>>>>>

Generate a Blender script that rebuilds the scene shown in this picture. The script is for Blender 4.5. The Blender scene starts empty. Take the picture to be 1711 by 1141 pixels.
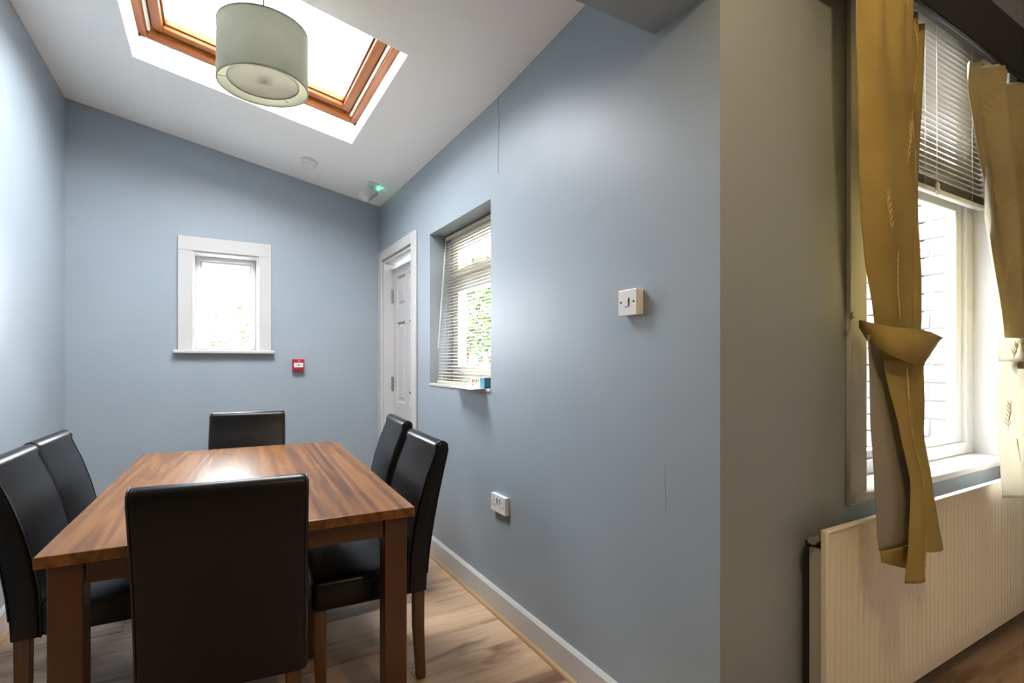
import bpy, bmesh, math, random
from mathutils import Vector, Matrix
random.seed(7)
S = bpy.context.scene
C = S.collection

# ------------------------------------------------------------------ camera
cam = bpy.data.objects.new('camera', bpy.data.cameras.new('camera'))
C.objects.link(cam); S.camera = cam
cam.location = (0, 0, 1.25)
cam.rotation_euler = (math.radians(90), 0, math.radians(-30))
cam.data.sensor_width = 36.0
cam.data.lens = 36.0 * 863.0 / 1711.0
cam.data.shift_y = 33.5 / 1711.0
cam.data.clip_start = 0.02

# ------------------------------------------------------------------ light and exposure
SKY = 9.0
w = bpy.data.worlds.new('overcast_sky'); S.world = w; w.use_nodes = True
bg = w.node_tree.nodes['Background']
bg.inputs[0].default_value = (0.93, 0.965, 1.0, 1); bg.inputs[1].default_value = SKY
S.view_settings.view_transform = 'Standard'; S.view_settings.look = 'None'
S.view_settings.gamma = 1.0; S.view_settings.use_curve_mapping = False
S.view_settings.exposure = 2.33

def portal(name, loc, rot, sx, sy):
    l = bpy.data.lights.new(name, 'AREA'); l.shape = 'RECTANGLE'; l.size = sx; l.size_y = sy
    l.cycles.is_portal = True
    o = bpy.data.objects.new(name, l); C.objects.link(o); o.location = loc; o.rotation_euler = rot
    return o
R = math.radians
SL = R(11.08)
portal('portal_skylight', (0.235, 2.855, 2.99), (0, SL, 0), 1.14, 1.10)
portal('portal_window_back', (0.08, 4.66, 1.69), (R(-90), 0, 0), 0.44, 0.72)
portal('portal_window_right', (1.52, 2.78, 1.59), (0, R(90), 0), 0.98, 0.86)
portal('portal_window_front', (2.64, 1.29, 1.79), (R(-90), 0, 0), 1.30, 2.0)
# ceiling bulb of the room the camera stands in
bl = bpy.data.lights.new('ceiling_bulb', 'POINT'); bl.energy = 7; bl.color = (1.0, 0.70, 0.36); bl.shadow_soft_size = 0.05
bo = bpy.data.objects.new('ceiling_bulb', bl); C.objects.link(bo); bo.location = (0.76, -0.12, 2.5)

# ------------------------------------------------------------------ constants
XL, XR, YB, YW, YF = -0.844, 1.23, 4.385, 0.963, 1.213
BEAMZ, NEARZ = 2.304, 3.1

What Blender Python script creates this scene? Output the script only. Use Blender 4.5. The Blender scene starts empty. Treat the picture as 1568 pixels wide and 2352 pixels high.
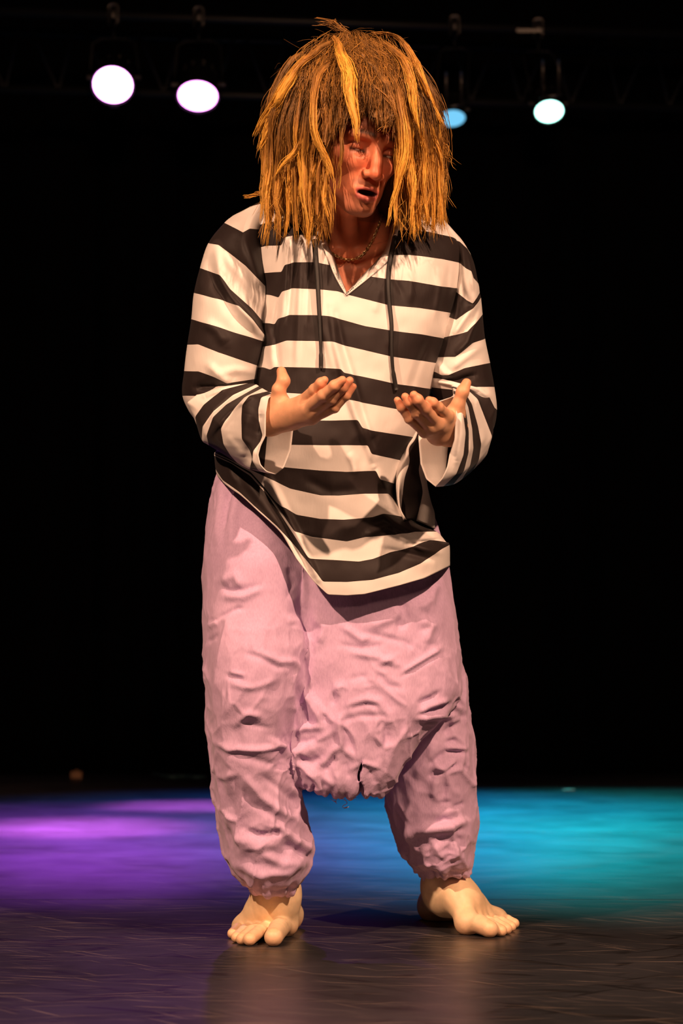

<<<<<

> _What the task asks_
Exactly as written, repeat the lines from the beginning of the entries up to and including the line with "C = S.collection", but not the pictures.

> _Answer to the task_
Generate a Blender script that rebuilds the scene shown in this picture. The script is for Blender 4.5. The Blender scene starts empty. Take the picture to be 1711 by 1141 pixels.
import bpy, bmesh, math, random
from mathutils import Vector, Matrix
random.seed(7)
S = bpy.context.scene
C = S.collection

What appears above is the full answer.